江戸時代になると、現在と同じ「ホーホケキョー」の鳴き声が鶯の声として一般化した。しかし、家で鶯を飼いその美声を愛でることは、前の時代と同じであった。そこで、ここでは鶯の声にからんだ笑い話を二つ紹介したい。ともに、江戸時代の笑話集に出てくる話。一つは、こんな話である。
ある金持ちの息子が鶯を飼い、その初音を楽しみに待っていた。するとようやく鳴き出した。息子は大喜び。ところが「ホケキョー」とは鳴くのだけれど、どうしても「ホーホケキョー」とは鳴かない。当時は仏教が盛んであるから、鶯の鳴き声「ホケキョー」には「法華経」の意味をかけて聞き、人々は尊んでいた。息子は父親の所に行き訴えた。
「おやじさん、この鴬は『ホケキョー』とだけ鳴いて『ホー』の部分を鳴かないんだよ。」
すると、父親は言った。
「そうか、それじゃその鴬に説法でも聞かすか。」
説法を聞くと、鶯も仏法をよくわきまえ、「ホー(法)」と鳴くというのである。
こんな話もある。江戸時代は、ご存じのように日本は鎖国をしていた。通商を許されていたのは、ヨーロッパではオランダだけ。だからオランダ通訳者が大変もてた。
さて、あるところに裕福な旦那がいた。豪邸に来客がやって来た。主人は得意そうに客に言う。
「まあまあ、お上がりください。実はオランダの鶯を手に入れましてね。ちょっと見てください。」
主人は客を奥座敷に案内する。すると立派な鳥篭にオランダの鶯が二羽もいるではないか。客はその豪勢ぶりに驚いて言った。
「いやはや、たいしたもんですなぁ。オランダの鶯が二羽もいる。」
主人は得意満面。すると一羽の鶯が鳴いた。
「スッペラボウ。」
客は、その声を聞いて再び感心して言った。
「さすがオランダの鶯は鳴き声も違うんですなぁ。」
するともう一羽の鶯も鳴いた。
「ホーホケキョー。」
客はその声を聞いて恐る恐る聞いた。
「もしや、これは日本の鴬では?」
主人は、答えた。
「これは通訳ですよ。」
オランダの鶯は「スッペラボー」と鳴き、それをもう一羽のオランダの鶯が「ホーホケキョー」と日本語に通訳して鳴いてみせたのだという。
だが、そもそもオランダに鶯はいない。また、「スッペラボー」は、オランダ語ではなく、現在の「すっからかん」に近い意味の言葉「スッペラポン」のもじりと思われる。おそらく事実は、うまく鳴かせることに失敗した「鳴き損ない」の鴬を主人は騙されて大枚をはたいて買ってしまったに違いない。

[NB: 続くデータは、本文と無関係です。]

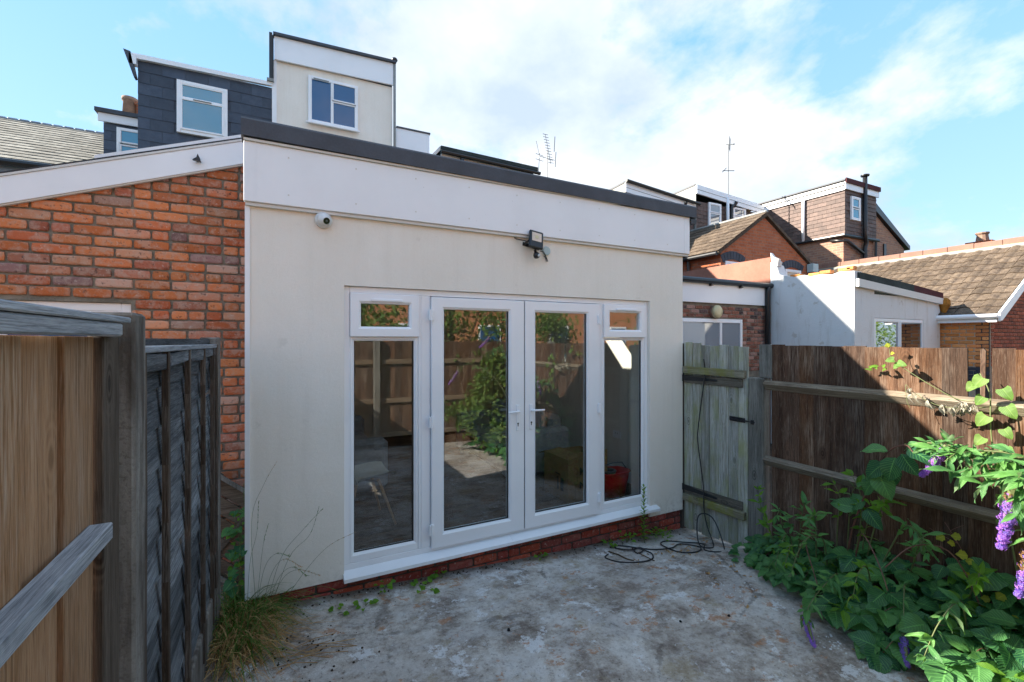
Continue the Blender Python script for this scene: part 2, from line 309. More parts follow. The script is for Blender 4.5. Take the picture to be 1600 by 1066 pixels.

それを揶揄するかのごとく、鶯は「スッペラボー」と鳴いている。
とまあ、昔はこんな具合いに鶯を飼ってその美声を人々は競い鑑賞していたのである。この風習は、昭和の初期まで続いたが、自然保護の立場から禁止され、今は自然の中にいる鶯の声を耳にするだけになった。